High oil prices? Blame Wall St.

WASHINGTON — Feel like you're being robbed every time you fill the gas tank? Not sure who to blame? Try Wall Street.

That's not the conventional explanation, but it's the one the facts point to. Usually analysts say today's high prices stem simply from "supply and demand." They mean demand for oil and gas is rising and supplies aren't keeping up, so people bid up their price. But global and U.S. supplies are plentiful and demand is stable, so that's not it.

Then the analysts say it's because the market's afraid Middle East turmoil will interrupt oil supplies, so nervous buyers are bidding up prices to ensure they lock in a contract for oil now, just in case it's scarce later. There's probably some truth to that, but after five months of turmoil, there's been no significant impact on Middle East oil supplies, even as prices have seesawed, so that's not credible either.

Here's what's credible: Some 70 percent of contracts for future oil delivery are now bought by financial speculators — largely big investment banks and hedge funds — who never take control of the oil. They just flip the contract for a quick profit.

Only about 30 percent of oil contracts are bought by a purchaser that actually intends to use the oil, such as an airline. That's according to the Commodity Futures Trading Commission, which regulates trade in those contracts.

"I'm convinced ... that speculators are actively manipulating (prices)," said Michael Greenberger, a University of Maryland law professor who in the 1990s headed the CFTC's trading division.

"It's harder and harder for any reasonable observer to dismiss the role of excessive speculation in this market," said Michael Masters, a professional Wall Street investor who knows how this game works. He's testified before Congress repeatedly that speculators are pushing prices up well beyond what supply and demand would warrant.

They both point to a $15 weekly swing in oil prices in early May and $5-a-barrel moves on oil prices in a single day — with no obvious change to supply or demand.

Exxon Mobil CEO Rex Tillerson noted Thursday in testimony before the Senate Finance Committee that this year's oil prices don't make any economic sense, though that's not quite how he put it. He said current fundamentals and production costs would dictate oil in the range of $60 to $70 a barrel. That's at least $43 cheaper than this year's highs of $113 a barrel reached on April 29 and May 2.

Hundreds of billions of dollars are being made through this speculation — both in the regulated futures market and on the larger unregulated over-the-counter swaps market, where private bets about the movement of oil prices take place. It's producing lots of new billionaires on Wall Street and driving oil company profits through the roof.
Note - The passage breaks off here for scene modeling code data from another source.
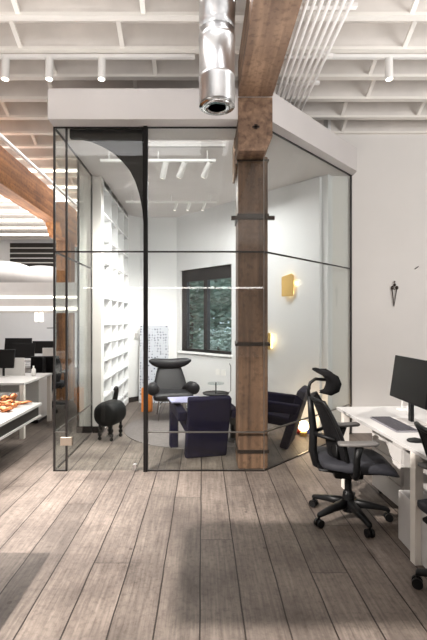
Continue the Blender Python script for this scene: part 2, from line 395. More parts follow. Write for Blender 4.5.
ob = empty('timber_beam', (-2.705, 0, 3.30)); tag(ob, 'orange lit timber beam in the left office under a white conduit', 'beam')
box(-.125, .125, 2, 14, 0, .48).build('beam_body', MT['oran'], ob, bevel=.008)
oc = empty('timber_column', (-2.705, 8.41, 0)); tag(oc, 'orange timber column behind the desks seen through the left glass', 'column')
box(-.125, .125, -.19, .19, 0, 3.08).build('shaft', MT['oranz'], oc, bevel=.01)
MB().prism([(-.75, 3.30), (.75, 3.30), (.55, 3.08), (-.55, 3.08)], -.125, .125, 'x').build('corbel', MT['oran'], oc)
MB().cyl((-2.52, 3, 3.84), (-2.52, 9.5, 3.84), .028).build('conduit', MT['pipe'])
tag(bpy.data.objects['conduit'], 'fat white conduit along the top of the orange timber beam', 'pipe')

# ------------------------------------------------------------------ glass partition
gp = empty('glass_partition', (0, YG, 0)); tag(gp, 'clear glass partition with thin black frames enclosing the meeting room', 'glass partition')
ZM = 2.25; XL = -1.525; XD = -1.40; XP = -.588; XC = .626
AE = Vector((2.03, YW - .02 - YG, 0)); AS = Vector((XC, 0, 0)); au = (AE - AS).normalized(); LA = (AE - AS).length
GM = Matrix(((au.x, -au.y, 0, AS.x), (au.y, au.x, 0, AS.y), (0, 0, 1, 0), (0, 0, 0, 1)))
SL = YW - .02 - YG
g = .006
def pane(*a, M=None): box(*a, M=M).build('glass_pane', MT['glass'], gp)
for z0, z1 in ((.012, ZM - .008), (ZM + .008, ZT - .012)):
    pane(XL - g, XL + g, .015, SL, z0, z1)
    pane(XL + .012, XD - .012, -g, g, z0, z1)
    pane(XP + .03, XC - .008, -g, g, z0, z1)
    pane(.008, LA - .012, -g, g, z0, z1, M=GM)
pane(XD + .01, XP - .03, -g, g, ZM + .008, ZT - .012)
fr = MB(); a = .010
for z0, z1 in ((0, .012), (ZT - .012, ZT), (ZM - .008, ZM + .008)):
    fr.box(XL - a, XL + a, 0, SL, z0, z1)
    if z0 > 0: fr.box(XL, XC, -a, a, z0, z1)
    else: fr.box(XL, XD, -a, a, z0, z1); fr.box(XP, XC, -a, a, z0, z1)
    fr.box(0, LA, -a, a, z0, z1, M=GM)
fr.box(XL - a, XL + a, -a, a, 0, ZT); fr.box(XD - a, XD + a, -a, a, 0, ZT)
fr.box(XL - a, XL + a, SL - .02, SL, 0, ZT); fr.box(LA - .02, LA, -.012, .012, 0, ZT, M=GM)
fr.build('frame', MT['black'], gp)
lr = MB(); zl = .40
lr.box(XL - .008, XL + .008, 0, SL, zl - .006, zl + .006); lr.box(XL, XD, -.01, .01, zl - .006, zl + .006)
lr.box(XP, XC, -.01, .01, zl - .006, zl + .006); lr.box(0, LA, -.01, .01, zl - .006, zl + .006, M=GM)
lr.box(XC - .004, XC + .004, -.008, .008, 0, ZT)
lr.build('lower_rail', MT['rail'], gp)
box(XP - .02, XP + .02, -.03, .04, 0, ZT).build('post', MT['dark'], gp)
# arched black spandrel over the door
pts = [(69, 137), (80, 137), (90, 139.5), (100, 143.5), (111, 150), (121, 159), (129, 169), (135, 181), (139, 194), (142, 209), (143.3, 225), (143.8, 253)]
ap = [((px - CX) * YG / F, EYE + (CY - py) * YG / F) for px, py in pts]
outline = ap + [(XP - .02, 2.24), (XP - .02, ZT - .012), (ap[0][0], ZT - .012)]
MB().prism(outline, .02, .07, 'y').build('arch_panel', MT['dark'], gp)

gd = empty('glass_door', (XD, YG, 0)); tag(gd, 'frameless clear glass door below the black arch with a patch hinge', 'door')
box(.014, XP - XD - .026, -g, g, .01, ZM - .012).build('glass_pane', MT['glass'], gd)
box(-.06, .06, -.02, .02, .265, .35).build('hinge', MT['brassdull'], gd, bevel=.003)
box(XP - XD - .13, XP - XD - .09, -.02, .02, .01, .075).build('floor_lock', MT['chrome'], gd, bevel=.004)

# ------------------------------------------------------------------ ceiling services
cr = empty('conduit_rack', (0, 0, 3.95)); tag(cr, 'rack of parallel white conduits beside the large timber beam', 'pipes')
for k in range(7):
    x = .785 + k * .056
    MB().cyl((x, -6, 0), (x, 5.3, 0), .0145, n=8).build('conduit', MT['pipe'], cr)
for y in (2.6, 3.28, 3.9, 4.35):
    box(.73, 1.19, y, y + .04, .012, .04).build('support_bar', MT['pipe'], cr)

du = empty('ventilation_duct', (.108, 3.3, 3.2)); tag(du, 'silver galvanised round duct hanging beside the timber beam with an open end', 'duct')
n = 28
dm = MB()
prof = [(.128, 0), (.138, .02), (.138, .20), (.142, .205), (.142, .225), (.138, .23), (.138, .50), (.143, .505), (.143, .53), (.136, .54), (.136, .62)]
dm.lathe(prof, n=n)
dm.build('duct_body', MT['steel'], du, smooth=True)
MB().tube([(0, 0, .60), (.0, -.03, .68), (-.0, -.10, .74), (0, -.22, .78), (0, -1.8, .78)], .138, n=24).build('elbow', MT['steel'], du, smooth=True)
MB().lathe([(.138, -.004), (.075, -.018), (.07, -.005), (.07, .005)], n=n).build('end_ring', MT['chrome'], du, smooth=True)
MB().lathe([(.066, -.012), (.001, -.012), (.001, -.006), (.066, -.006)], n=n).build('open_throat', MT['black'], du)  # black disc stands for the shade inside the open duct

def track(name, x0, x1, y, z, label, hang):
    o = empty(name, (0, y, z)); tag(o, label, 'track light rail')
    box(x0, x1, -.018, .018, 0, .03).build('rail', MT['white'] if hang != 2 else MT['grey'], o)
    for x in (x0 + .1, (x0 + x1) / 2, x1 - .1): MB().cyl((x, 0, .03), (x, 0, (ZT if y > YG else JB) - z), .006).build('hanger', MT['white'], o)
    return o
track('track_rail', -2.6, -.08, 4.09, 4.055, 'white ceiling track left of the duct carrying three spotlights', 0)
track('track_rail', 1.15, 3.6, 4.09, 4.055, 'white ceiling track right of the conduits carrying one spotlight', 0)
track('track_rail', -1.2, .15, 5.0, 3.40, 'front white track inside the glass room carrying three spotlights', 1)
track('track_rail', -1.22, .22, 6.75, 3.40, 'rear white track inside the glass room', 1)
ac = box(-.62, .25, 4.78, 4.84, ZT - .03, ZT).build('slot_diffuser', MT['grey']); tag(ac, 'thin grey linear slot in the glass room ceiling just behind the header', 'air vent')

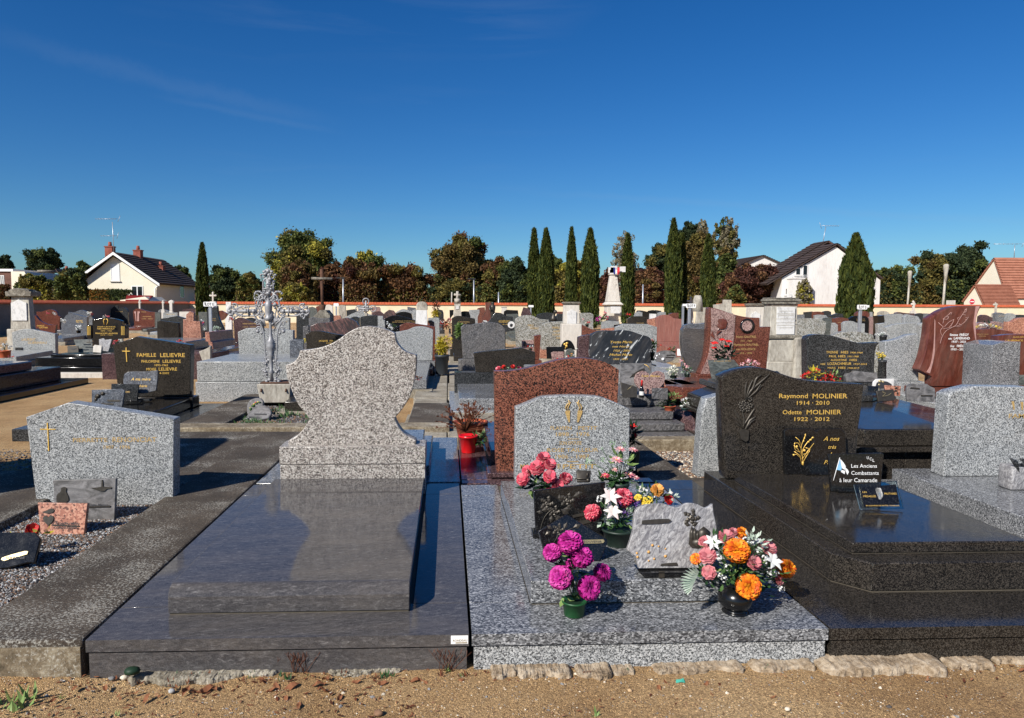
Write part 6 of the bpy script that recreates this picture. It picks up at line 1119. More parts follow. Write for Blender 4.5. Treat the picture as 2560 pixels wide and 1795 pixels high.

And it's punishing everyone who drives.

"The sheer volume of new capital coming from hedge funds, financial traders and other long-term passive investors — interests that mostly buy oil futures to turn a quick profit — is creating artificial demand and driving up the price for consumers," said Sen. Maria Cantwell, D-Wash., in a statement accompanying a letter she and 16 other U.S. senators issued Thursday. They, like Greenberger and Masters, urge the CFTC to impose rules limiting speculators' ability to do this.

Masters and Greenberger advocate a return to limits that prevailed for much of the past century. Those limits effectively restricted speculation to about 30 percent of the oil market.

"We need some speculation. We need enough to provide grease for the wheels of the hedgers, but not so much that they drive price formation," Masters said.